(Data excerpt)
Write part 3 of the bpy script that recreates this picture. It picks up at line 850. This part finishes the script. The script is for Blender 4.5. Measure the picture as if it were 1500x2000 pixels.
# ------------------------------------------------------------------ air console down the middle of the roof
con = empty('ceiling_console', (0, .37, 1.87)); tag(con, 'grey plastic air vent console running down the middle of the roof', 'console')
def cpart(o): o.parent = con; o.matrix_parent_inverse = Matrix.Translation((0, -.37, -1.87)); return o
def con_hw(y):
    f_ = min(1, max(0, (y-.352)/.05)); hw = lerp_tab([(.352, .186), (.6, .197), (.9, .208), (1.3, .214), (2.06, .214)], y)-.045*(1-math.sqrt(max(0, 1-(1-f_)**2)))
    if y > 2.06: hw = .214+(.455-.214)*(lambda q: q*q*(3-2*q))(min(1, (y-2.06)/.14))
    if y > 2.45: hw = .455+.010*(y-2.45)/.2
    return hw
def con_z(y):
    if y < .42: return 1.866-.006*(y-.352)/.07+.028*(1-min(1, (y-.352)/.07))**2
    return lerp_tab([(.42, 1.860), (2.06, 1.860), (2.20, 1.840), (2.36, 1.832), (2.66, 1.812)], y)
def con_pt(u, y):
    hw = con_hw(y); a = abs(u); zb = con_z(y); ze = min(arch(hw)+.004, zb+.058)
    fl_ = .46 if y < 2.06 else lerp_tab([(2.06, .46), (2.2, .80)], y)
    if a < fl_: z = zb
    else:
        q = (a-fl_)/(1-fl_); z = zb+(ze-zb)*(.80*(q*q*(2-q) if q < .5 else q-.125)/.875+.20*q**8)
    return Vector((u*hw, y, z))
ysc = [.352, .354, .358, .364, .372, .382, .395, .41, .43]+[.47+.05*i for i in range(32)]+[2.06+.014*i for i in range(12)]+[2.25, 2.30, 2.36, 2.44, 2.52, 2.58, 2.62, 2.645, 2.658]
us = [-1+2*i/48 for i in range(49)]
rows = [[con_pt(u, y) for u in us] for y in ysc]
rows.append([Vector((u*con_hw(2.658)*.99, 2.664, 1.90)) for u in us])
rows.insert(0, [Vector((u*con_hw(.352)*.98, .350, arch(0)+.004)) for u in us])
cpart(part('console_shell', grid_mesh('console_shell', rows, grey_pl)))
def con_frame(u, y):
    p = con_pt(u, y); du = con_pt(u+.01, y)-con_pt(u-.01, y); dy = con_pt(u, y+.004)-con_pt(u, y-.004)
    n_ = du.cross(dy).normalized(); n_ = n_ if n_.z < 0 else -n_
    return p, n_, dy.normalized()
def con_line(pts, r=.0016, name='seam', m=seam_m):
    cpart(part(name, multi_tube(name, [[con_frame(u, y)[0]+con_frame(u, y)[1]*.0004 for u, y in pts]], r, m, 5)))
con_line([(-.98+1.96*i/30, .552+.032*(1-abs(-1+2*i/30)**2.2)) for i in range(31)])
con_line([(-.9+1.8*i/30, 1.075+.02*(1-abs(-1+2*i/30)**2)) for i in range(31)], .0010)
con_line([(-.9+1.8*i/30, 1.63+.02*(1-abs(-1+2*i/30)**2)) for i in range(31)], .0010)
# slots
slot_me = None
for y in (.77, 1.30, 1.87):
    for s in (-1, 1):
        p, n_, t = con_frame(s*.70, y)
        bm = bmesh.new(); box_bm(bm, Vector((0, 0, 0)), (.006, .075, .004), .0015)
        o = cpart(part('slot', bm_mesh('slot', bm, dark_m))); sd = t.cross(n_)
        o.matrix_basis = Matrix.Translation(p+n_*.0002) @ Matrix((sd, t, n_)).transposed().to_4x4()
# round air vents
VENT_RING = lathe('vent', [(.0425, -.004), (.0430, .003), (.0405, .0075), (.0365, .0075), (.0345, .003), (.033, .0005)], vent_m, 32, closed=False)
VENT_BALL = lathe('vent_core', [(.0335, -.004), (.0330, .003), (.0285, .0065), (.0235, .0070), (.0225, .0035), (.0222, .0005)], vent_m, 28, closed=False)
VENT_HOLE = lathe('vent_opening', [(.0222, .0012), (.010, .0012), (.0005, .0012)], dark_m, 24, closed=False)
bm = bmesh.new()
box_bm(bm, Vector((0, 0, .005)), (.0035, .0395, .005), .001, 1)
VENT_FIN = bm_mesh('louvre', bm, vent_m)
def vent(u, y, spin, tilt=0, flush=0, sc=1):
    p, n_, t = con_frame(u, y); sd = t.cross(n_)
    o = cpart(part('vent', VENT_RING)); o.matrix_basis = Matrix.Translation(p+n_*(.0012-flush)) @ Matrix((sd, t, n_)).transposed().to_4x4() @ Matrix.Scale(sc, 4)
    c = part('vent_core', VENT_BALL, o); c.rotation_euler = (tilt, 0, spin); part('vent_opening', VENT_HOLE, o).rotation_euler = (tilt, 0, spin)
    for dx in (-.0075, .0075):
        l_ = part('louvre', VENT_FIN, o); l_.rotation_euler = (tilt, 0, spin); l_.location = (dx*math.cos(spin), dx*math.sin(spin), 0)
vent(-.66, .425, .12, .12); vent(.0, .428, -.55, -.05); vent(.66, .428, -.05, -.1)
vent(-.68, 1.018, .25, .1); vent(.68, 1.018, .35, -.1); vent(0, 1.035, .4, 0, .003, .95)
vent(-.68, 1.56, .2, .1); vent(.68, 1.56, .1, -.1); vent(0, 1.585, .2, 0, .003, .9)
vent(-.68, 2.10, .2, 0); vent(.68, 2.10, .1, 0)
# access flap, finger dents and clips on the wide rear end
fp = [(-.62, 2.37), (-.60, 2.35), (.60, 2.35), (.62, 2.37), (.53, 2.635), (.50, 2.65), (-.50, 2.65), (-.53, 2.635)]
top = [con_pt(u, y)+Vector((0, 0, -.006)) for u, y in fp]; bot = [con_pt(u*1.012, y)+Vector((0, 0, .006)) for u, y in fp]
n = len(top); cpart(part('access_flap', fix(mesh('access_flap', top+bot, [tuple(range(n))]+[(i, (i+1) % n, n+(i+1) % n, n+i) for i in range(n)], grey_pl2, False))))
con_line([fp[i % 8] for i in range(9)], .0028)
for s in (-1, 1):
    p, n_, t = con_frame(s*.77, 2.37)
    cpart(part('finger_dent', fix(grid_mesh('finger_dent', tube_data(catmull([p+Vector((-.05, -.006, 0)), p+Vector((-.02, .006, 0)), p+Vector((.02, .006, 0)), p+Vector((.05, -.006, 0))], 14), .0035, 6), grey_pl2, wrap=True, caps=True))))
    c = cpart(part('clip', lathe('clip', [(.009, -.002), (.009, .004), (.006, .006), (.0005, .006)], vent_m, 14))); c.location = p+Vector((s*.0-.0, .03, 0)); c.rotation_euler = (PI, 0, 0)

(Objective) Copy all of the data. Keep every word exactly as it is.

(Worked answer)
Write part 3 of the bpy script that recreates this picture. It picks up at line 850. This part finishes the script. The script is for Blender 4.5. Measure the picture as if it were 1500x2000 pixels.
# ------------------------------------------------------------------ air console down the middle of the roof
con = empty('ceiling_console', (0, .37, 1.87)); tag(con, 'grey plastic air vent console running down the middle of the roof', 'console')
def cpart(o): o.parent = con; o.matrix_parent_inverse = Matrix.Translation((0, -.37, -1.87)); return o
def con_hw(y):
    f_ = min(1, max(0, (y-.352)/.05)); hw = lerp_tab([(.352, .186), (.6, .197), (.9, .208), (1.3, .214), (2.06, .214)], y)-.045*(1-math.sqrt(max(0, 1-(1-f_)**2)))
    if y > 2.06: hw = .214+(.455-.214)*(lambda q: q*q*(3-2*q))(min(1, (y-2.06)/.14))
    if y > 2.45: hw = .455+.010*(y-2.45)/.2
    return hw
def con_z(y):
    if y < .42: return 1.866-.006*(y-.352)/.07+.028*(1-min(1, (y-.352)/.07))**2
    return lerp_tab([(.42, 1.860), (2.06, 1.860), (2.20, 1.840), (2.36, 1.832), (2.66, 1.812)], y)
def con_pt(u, y):
    hw = con_hw(y); a = abs(u); zb = con_z(y); ze = min(arch(hw)+.004, zb+.058)
    fl_ = .46 if y < 2.06 else lerp_tab([(2.06, .46), (2.2, .80)], y)
    if a < fl_: z = zb
    else:
        q = (a-fl_)/(1-fl_); z = zb+(ze-zb)*(.80*(q*q*(2-q) if q < .5 else q-.125)/.875+.20*q**8)
    return Vector((u*hw, y, z))
ysc = [.352, .354, .358, .364, .372, .382, .395, .41, .43]+[.47+.05*i for i in range(32)]+[2.06+.014*i for i in range(12)]+[2.25, 2.30, 2.36, 2.44, 2.52, 2.58, 2.62, 2.645, 2.658]
us = [-1+2*i/48 for i in range(49)]
rows = [[con_pt(u, y) for u in us] for y in ysc]
rows.append([Vector((u*con_hw(2.658)*.99, 2.664, 1.90)) for u in us])
rows.insert(0, [Vector((u*con_hw(.352)*.98, .350, arch(0)+.004)) for u in us])
cpart(part('console_shell', grid_mesh('console_shell', rows, grey_pl)))
def con_frame(u, y):
    p = con_pt(u, y); du = con_pt(u+.01, y)-con_pt(u-.01, y); dy = con_pt(u, y+.004)-con_pt(u, y-.004)
    n_ = du.cross(dy).normalized(); n_ = n_ if n_.z < 0 else -n_
    return p, n_, dy.normalized()
def con_line(pts, r=.0016, name='seam', m=seam_m):
    cpart(part(name, multi_tube(name, [[con_frame(u, y)[0]+con_frame(u, y)[1]*.0004 for u, y in pts]], r, m, 5)))
con_line([(-.98+1.96*i/30, .552+.032*(1-abs(-1+2*i/30)**2.2)) for i in range(31)])
con_line([(-.9+1.8*i/30, 1.075+.02*(1-abs(-1+2*i/30)**2)) for i in range(31)], .0010)
con_line([(-.9+1.8*i/30, 1.63+.02*(1-abs(-1+2*i/30)**2)) for i in range(31)], .0010)
# slots
slot_me = None
for y in (.77, 1.30, 1.87):
    for s in (-1, 1):
        p, n_, t = con_frame(s*.70, y)
        bm = bmesh.new(); box_bm(bm, Vector((0, 0, 0)), (.006, .075, .004), .0015)
        o = cpart(part('slot', bm_mesh('slot', bm, dark_m))); sd = t.cross(n_)
        o.matrix_basis = Matrix.Translation(p+n_*.0002) @ Matrix((sd, t, n_)).transposed().to_4x4()
# round air vents
VENT_RING = lathe('vent', [(.0425, -.004), (.0430, .003), (.0405, .0075), (.0365, .0075), (.0345, .003), (.033, .0005)], vent_m, 32, closed=False)
VENT_BALL = lathe('vent_core', [(.0335, -.004), (.0330, .003), (.0285, .0065), (.0235, .0070), (.0225, .0035), (.0222, .0005)], vent_m, 28, closed=False)
VENT_HOLE = lathe('vent_opening', [(.0222, .0012), (.010, .0012), (.0005, .0012)], dark_m, 24, closed=False)
bm = bmesh.new()
box_bm(bm, Vector((0, 0, .005)), (.0035, .0395, .005), .001, 1)
VENT_FIN = bm_mesh('louvre', bm, vent_m)
def vent(u, y, spin, tilt=0, flush=0, sc=1):
    p, n_, t = con_frame(u, y); sd = t.cross(n_)
    o = cpart(part('vent', VENT_RING)); o.matrix_basis = Matrix.Translation(p+n_*(.0012-flush)) @ Matrix((sd, t, n_)).transposed().to_4x4() @ Matrix.Scale(sc, 4)
    c = part('vent_core', VENT_BALL, o); c.rotation_euler = (tilt, 0, spin); part('vent_opening', VENT_HOLE, o).rotation_euler = (tilt, 0, spin)
    for dx in (-.0075, .0075):
        l_ = part('louvre', VENT_FIN, o); l_.rotation_euler = (tilt, 0, spin); l_.location = (dx*math.cos(spin), dx*math.sin(spin), 0)
vent(-.66, .425, .12, .12); vent(.0, .428, -.55, -.05); vent(.66, .428, -.05, -.1)
vent(-.68, 1.018, .25, .1); vent(.68, 1.018, .35, -.1); vent(0, 1.035, .4, 0, .003, .95)
vent(-.68, 1.56, .2, .1); vent(.68, 1.56, .1, -.1); vent(0, 1.585, .2, 0, .003, .9)
vent(-.68, 2.10, .2, 0); vent(.68, 2.10, .1, 0)
# access flap, finger dents and clips on the wide rear end
fp = [(-.62, 2.37), (-.60, 2.35), (.60, 2.35), (.62, 2.37), (.53, 2.635), (.50, 2.65), (-.50, 2.65), (-.53, 2.635)]
top = [con_pt(u, y)+Vector((0, 0, -.006)) for u, y in fp]; bot = [con_pt(u*1.012, y)+Vector((0, 0, .006)) for u, y in fp]
n = len(top); cpart(part('access_flap', fix(mesh('access_flap', top+bot, [tuple(range(n))]+[(i, (i+1) % n, n+(i+1) % n, n+i) for i in range(n)], grey_pl2, False))))
con_line([fp[i % 8] for i in range(9)], .0028)
for s in (-1, 1):
    p, n_, t = con_frame(s*.77, 2.37)
    cpart(part('finger_dent', fix(grid_mesh('finger_dent', tube_data(catmull([p+Vector((-.05, -.006, 0)), p+Vector((-.02, .006, 0)), p+Vector((.02, .006, 0)), p+Vector((.05, -.006, 0))], 14), .0035, 6), grey_pl2, wrap=True, caps=True))))
    c = cpart(part('clip', lathe('clip', [(.009, -.002), (.009, .004), (.006, .006), (.0005, .006)], vent_m, 14))); c.location = p+Vector((s*.0-.0, .03, 0)); c.rotation_euler = (PI, 0, 0)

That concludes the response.